For the environmental lobby, the election was a shot in the face.  Ignoring more modest gains from energy efficiency and conservation, they had gambled everything on a cap-and-trade crusade led by a Democratic Congress and a charismatic president. Now some groups, reading the handwriting on the walls of Congress, are folding up their tents and taking their show to state capitals in hope of a more receptive audience.  

Certainly the president got the message. He told reporters there’ll be no comprehensive energy legislation, the kind that supposedly will lift the gritty fossil based economy into the sunny uplands of wind mills and solar panels, for the next few years.  

In fact, it’s unlikely we’ll see much big-ticket legislating of any kind if predictions of partisan gridlock hold up. There’s little reason to expect they won’t. Fiscally-conservative Tea Partiers will pull traditional Republicans to the right while remaining Democrats from safe districts on the coasts and in the inner cities promote their liberal agenda. Fewer moderates are left to separate them.
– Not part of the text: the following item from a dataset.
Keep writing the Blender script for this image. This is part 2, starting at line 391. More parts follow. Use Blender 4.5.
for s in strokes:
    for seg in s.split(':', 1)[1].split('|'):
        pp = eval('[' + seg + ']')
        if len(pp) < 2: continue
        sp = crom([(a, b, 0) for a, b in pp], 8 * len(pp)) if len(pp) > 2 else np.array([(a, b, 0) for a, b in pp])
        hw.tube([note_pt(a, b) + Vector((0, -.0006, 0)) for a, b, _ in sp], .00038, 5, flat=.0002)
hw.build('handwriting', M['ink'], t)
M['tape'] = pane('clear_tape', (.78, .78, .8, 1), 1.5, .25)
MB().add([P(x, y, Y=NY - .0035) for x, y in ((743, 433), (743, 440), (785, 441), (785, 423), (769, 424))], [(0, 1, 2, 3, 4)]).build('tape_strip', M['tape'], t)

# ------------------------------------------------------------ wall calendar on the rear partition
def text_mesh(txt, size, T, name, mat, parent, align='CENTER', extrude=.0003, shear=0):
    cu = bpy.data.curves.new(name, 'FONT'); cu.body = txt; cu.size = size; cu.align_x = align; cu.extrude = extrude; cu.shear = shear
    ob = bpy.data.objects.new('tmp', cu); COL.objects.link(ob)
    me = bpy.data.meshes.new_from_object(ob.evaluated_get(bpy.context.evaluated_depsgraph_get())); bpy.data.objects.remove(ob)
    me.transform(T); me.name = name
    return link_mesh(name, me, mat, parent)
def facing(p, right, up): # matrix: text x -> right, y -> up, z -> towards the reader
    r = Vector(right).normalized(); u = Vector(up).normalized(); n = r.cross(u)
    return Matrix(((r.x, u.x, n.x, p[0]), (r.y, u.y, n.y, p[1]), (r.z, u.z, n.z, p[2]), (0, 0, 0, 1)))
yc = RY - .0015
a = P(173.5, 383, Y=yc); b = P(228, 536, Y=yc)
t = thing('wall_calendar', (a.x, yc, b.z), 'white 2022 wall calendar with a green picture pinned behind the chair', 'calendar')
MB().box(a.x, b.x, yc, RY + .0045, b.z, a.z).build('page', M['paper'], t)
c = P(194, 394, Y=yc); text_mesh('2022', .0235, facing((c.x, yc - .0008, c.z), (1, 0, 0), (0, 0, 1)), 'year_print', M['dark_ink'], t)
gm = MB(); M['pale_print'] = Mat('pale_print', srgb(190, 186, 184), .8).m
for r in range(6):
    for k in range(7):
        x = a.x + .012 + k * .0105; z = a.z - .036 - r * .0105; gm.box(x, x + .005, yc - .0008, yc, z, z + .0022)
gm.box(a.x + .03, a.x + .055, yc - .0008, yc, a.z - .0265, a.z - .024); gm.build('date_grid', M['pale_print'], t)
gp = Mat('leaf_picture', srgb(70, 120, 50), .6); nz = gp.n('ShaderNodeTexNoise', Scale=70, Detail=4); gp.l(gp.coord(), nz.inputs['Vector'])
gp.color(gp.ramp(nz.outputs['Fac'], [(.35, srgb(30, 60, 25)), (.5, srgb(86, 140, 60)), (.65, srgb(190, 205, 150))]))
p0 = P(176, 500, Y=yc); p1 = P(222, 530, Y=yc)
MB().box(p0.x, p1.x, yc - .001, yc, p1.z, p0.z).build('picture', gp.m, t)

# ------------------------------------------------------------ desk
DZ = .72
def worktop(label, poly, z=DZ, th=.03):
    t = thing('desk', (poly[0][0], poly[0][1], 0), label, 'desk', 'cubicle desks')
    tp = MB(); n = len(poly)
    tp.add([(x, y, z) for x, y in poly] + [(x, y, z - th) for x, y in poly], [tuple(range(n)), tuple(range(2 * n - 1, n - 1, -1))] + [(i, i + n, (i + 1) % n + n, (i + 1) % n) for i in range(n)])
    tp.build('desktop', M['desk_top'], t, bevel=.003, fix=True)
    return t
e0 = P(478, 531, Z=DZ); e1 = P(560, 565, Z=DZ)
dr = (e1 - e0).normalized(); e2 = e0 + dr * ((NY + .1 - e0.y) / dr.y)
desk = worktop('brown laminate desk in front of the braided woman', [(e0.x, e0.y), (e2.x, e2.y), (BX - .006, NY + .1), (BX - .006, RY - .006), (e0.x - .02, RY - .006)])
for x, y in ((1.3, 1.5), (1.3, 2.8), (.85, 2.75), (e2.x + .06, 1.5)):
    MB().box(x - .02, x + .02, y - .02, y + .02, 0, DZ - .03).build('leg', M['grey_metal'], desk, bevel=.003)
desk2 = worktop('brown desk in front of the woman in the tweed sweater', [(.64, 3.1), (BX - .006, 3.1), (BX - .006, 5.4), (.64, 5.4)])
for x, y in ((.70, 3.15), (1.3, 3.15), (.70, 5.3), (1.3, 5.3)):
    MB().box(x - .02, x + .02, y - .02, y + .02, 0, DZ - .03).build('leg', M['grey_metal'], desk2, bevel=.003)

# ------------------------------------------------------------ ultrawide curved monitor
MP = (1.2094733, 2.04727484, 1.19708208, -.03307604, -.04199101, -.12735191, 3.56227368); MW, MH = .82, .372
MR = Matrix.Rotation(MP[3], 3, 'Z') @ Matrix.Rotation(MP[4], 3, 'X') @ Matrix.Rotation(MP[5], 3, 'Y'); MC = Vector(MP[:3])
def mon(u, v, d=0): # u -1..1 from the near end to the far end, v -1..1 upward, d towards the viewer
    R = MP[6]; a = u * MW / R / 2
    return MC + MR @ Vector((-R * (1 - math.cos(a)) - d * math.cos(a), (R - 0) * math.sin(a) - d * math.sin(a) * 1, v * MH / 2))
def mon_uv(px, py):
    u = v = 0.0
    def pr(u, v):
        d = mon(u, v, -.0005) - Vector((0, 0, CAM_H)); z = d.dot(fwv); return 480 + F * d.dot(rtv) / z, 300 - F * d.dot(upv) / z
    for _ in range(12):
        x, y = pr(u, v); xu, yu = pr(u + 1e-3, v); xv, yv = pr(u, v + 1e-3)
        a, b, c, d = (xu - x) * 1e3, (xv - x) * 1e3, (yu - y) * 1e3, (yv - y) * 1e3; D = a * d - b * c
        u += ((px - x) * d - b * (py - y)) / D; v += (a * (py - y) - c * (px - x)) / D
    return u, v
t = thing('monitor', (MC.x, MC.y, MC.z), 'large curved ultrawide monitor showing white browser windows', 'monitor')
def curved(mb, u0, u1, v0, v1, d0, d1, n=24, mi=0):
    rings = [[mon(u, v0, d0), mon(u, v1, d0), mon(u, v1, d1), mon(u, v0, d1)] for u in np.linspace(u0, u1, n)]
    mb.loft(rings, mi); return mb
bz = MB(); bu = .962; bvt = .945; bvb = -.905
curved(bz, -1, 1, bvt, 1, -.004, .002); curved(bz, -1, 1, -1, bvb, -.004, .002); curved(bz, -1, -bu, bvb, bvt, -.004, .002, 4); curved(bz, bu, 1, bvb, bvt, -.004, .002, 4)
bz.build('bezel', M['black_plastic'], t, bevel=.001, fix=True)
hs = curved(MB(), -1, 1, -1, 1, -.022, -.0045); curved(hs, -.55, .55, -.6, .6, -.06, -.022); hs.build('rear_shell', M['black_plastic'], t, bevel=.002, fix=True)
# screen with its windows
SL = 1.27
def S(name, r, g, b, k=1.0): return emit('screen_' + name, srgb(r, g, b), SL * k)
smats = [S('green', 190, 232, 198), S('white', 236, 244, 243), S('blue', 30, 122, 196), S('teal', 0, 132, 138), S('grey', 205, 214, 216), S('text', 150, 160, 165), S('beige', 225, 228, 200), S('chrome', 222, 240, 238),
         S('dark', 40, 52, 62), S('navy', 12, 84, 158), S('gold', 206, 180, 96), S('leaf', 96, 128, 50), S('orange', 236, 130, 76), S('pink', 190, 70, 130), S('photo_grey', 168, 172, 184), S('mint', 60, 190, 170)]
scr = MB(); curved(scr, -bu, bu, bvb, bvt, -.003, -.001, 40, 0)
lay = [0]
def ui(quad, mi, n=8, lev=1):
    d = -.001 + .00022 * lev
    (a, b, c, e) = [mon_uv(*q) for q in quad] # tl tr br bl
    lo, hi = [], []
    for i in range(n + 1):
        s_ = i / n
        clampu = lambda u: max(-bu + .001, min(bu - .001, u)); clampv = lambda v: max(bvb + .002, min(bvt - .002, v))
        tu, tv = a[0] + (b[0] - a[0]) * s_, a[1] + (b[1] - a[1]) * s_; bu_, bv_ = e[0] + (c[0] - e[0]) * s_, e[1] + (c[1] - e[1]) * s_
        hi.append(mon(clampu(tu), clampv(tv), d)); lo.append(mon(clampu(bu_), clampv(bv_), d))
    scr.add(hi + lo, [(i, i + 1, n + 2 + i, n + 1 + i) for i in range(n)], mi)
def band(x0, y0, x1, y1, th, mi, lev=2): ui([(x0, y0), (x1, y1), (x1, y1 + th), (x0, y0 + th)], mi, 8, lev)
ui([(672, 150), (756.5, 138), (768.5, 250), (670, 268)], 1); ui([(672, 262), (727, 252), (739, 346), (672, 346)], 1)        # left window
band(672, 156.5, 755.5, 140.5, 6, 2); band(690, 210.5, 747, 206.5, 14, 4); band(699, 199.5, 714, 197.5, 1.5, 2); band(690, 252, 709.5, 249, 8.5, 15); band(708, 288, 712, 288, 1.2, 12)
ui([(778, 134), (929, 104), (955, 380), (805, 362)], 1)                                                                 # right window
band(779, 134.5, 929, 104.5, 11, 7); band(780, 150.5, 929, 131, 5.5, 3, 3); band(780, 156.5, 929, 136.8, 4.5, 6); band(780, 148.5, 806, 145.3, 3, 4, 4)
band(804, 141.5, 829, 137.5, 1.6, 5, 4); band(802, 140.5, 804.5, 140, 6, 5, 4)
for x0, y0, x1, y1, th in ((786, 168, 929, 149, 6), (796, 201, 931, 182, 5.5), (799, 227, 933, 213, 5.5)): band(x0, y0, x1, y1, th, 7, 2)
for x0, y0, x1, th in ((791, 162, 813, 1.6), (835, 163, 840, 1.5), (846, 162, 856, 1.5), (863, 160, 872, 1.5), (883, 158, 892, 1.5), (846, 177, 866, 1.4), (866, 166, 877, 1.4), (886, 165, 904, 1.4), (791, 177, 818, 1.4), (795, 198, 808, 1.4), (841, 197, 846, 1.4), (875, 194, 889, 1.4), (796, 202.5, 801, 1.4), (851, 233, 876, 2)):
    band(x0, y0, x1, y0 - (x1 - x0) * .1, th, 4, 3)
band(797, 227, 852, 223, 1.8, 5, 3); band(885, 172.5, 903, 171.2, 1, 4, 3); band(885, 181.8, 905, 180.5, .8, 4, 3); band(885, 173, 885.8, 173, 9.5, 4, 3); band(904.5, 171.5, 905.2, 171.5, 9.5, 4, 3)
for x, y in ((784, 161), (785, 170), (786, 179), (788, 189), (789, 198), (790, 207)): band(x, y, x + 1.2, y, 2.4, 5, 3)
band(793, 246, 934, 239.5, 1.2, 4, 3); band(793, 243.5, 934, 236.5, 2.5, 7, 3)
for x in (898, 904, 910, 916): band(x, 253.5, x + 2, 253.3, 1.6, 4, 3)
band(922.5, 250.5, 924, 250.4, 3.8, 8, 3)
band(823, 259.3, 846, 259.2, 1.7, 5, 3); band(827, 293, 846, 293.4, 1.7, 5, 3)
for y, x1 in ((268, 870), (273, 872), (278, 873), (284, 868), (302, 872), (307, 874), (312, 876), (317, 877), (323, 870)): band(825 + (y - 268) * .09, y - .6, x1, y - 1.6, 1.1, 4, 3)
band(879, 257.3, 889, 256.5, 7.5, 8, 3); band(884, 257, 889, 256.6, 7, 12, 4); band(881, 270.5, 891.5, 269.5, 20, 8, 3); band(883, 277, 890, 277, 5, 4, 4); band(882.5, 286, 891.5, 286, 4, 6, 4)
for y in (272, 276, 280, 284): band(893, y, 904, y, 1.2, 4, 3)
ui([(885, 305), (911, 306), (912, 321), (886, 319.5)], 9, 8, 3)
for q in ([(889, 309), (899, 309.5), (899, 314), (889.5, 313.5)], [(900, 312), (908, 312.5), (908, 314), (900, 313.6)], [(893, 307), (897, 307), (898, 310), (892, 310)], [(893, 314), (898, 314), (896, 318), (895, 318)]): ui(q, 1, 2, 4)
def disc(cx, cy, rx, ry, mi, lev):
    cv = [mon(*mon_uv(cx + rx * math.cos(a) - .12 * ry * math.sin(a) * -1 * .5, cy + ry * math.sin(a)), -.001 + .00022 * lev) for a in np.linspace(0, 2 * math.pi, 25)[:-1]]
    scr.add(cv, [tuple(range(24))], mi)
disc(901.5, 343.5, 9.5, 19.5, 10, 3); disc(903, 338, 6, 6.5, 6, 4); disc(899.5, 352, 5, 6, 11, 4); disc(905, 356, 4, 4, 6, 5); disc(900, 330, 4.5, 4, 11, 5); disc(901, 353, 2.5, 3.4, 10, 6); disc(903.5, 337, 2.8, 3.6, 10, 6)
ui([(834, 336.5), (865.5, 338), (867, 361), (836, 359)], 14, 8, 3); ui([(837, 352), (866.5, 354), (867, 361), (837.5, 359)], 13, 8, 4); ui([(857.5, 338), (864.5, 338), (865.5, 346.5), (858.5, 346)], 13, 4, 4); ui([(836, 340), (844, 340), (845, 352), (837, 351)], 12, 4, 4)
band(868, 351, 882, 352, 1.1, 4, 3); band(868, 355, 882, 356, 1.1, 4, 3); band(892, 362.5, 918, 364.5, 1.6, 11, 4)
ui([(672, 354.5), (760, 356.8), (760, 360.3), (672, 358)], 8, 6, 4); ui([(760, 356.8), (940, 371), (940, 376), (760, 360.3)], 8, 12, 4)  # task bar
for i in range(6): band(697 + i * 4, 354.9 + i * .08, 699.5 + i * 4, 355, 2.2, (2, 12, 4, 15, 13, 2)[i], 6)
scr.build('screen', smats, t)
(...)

By now, the two sides will probably have already squared off over raising the federal debt ceiling, extending tax cuts and dealing with the president’s debt commission report due this fall.

Are there areas of possible compromise on energy issues? In his post-election press conference, the president mentioned natural gas, nuclear power and electric vehicles. Those of us hoping to hear the words “clean coal” were disappointed. Whether by accident or calculation, he did not say coal would be among the energy issues inspiring fraternal cooperation. The same day, however, Senate Minority Leader Mitch McConnell (R-Ky.) saw possible cooperation on nuclear power and “clean coal technology” and “other things the president said that he’s for that most of my members are for.”  
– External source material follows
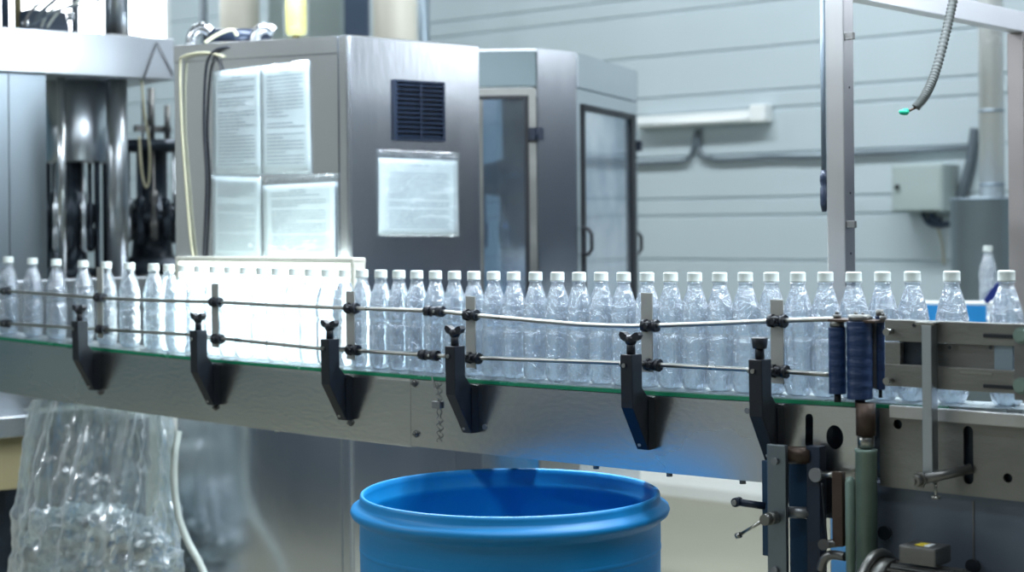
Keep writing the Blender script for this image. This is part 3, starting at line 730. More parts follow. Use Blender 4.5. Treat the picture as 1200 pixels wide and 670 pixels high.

With fewer chances for legislation to advance its goals, the administration is leaning on its regulatory agencies. The Office of Surface Mining is planning to re-regulate coal mining in valley bottoms nationwide, the Army Corps of Engineers is tightening criteria for coal mining permits, MSHA thinks more regulation will lead to safer mines, and of course the EPA is orchestrating much of this and more with draconian new rules for mining, coal ash, tougher standards for ozone, mercury and other air emissions and, beginning January 2, first-ever greenhouse gas controls on coal-based power plants. That’s why expectations from the new Congress must be realistic: the cavalry is riding to the rescue but the settlers may already be dead.
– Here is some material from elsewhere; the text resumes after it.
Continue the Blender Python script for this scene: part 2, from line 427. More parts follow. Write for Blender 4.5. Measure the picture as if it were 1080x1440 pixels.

Voters appear to have said: put the economy first and focus on creating U.S. jobs. Will regulatory agencies listen—feel the voters’ pain instead of causing it?  Some sound skeptical. Sen. McConnell promised he would “keep a spotlight on the various agencies the administration will now use to advance through regulation what it can’t through legislation.” Those sound like fighting words.

Popovich is a spokesperson for the National Mining Association, the industry’s trade group based in Washington, D.C.